The Beara Peninsula: The Wild Atlantic Way’s Best Kept Secret (11 Things To Do)

beara peninsula ireland
Photos via Shutterstock

Tucked away in the southwest corner of Ireland, the Beara Peninsula is often overshadowed by its more famous neighbours.

To the North, the Ring of Kerry and the Dingle Peninsula tend to grab all of the attention while to the South, the Sheep’s Head and Mizen Peninsulas tend get their fair share of footfall.

However, the Beara Peninsula is one of the most beautiful places to visit in Cork, and it has many surprises in store for adventurous travellers.

11 mighty things to do on the Beara Peninsula

The magnificent Beara Peninsula is a bit of a hidden gem which, considering 1, how much there is to see and do on it and 2, how close it is to tourists hotspots like Kenmare, is no mean feat.

You’ll find it in Cork, on Ireland’s well-trodden Wild Atlantic Way, wedged between Kenmare and Bantry Bay. It boasts the Caha Mountains and the Slieve Miskish Mountains, both of which provide ample adventure opportunities.

In the guide below, you’ll discover a number of very worthwhile things to do on the Beara Peninsula, from the wonderful Beara Peninsula drive to the tricky Beara Ring cycle

1. Drive or cycle the magnificent (and often-missed) Ring of Beara

the ring of beara cycle
Photo © The Irish Road Trip

Leave the Ring of Kerry to the tour buses and set off on the equally scenic (and much quieter) Ring of Beara drive. Head around the peninsula in a clockwise direction to ensure you get the full delights of the intricate coastline and dramatic scenery.

Starting from Kenmare, head over the Caha Mountains to Glengarriff, crossing from Co. Kerry into Co. Cork. Savour glimpses of beautiful Bantry Bay as you drive west to the fishing port of Castletownbere.

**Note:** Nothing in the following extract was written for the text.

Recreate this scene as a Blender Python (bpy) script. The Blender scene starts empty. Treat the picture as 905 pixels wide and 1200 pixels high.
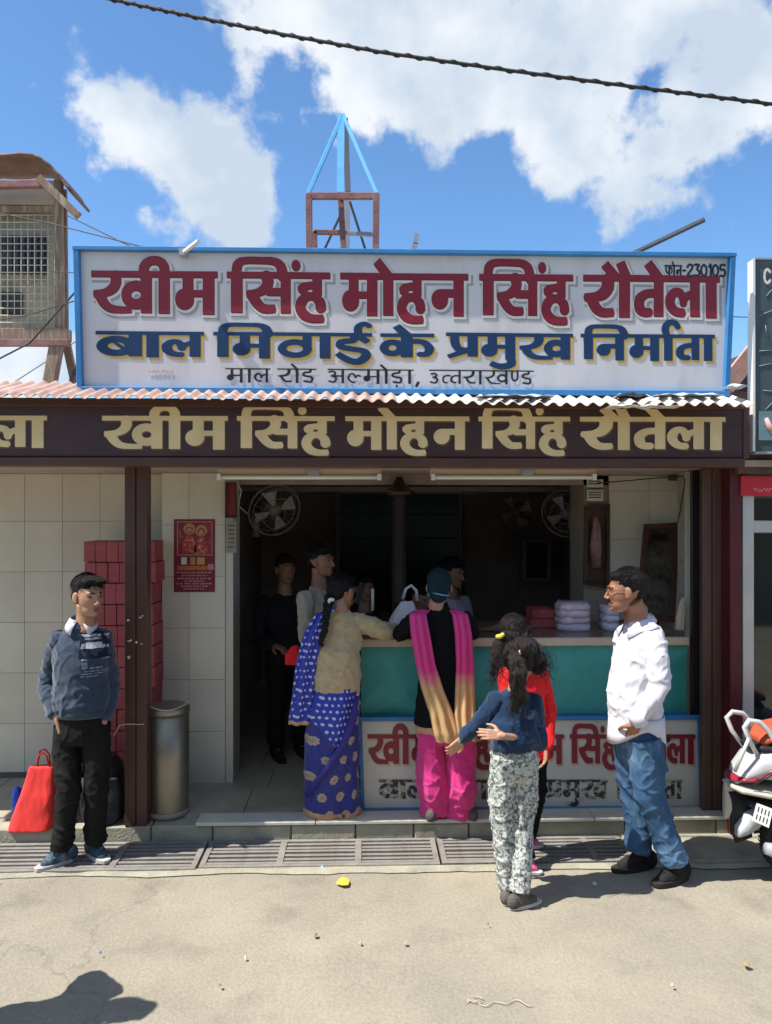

The unofficial capital of Beara, Castletownbere is a good place for a lunch stop. After enjoying views of Dursey Island (just off the tip of the Beara Peninsula), return along the top of the 48-km long peninsula beside the Kenmare Estuary. 

2. Or…ditch the car and walk the Beara Way

ring of beara
Photo by LouieLea/

If you have 9 days or so to spare, consider hiking the scenic Beara Way on a 206km loop which includes parts of the Wild Atlantic Way. The waymarked hike is graded “strenuous”, but “no pain, no gain” as they say.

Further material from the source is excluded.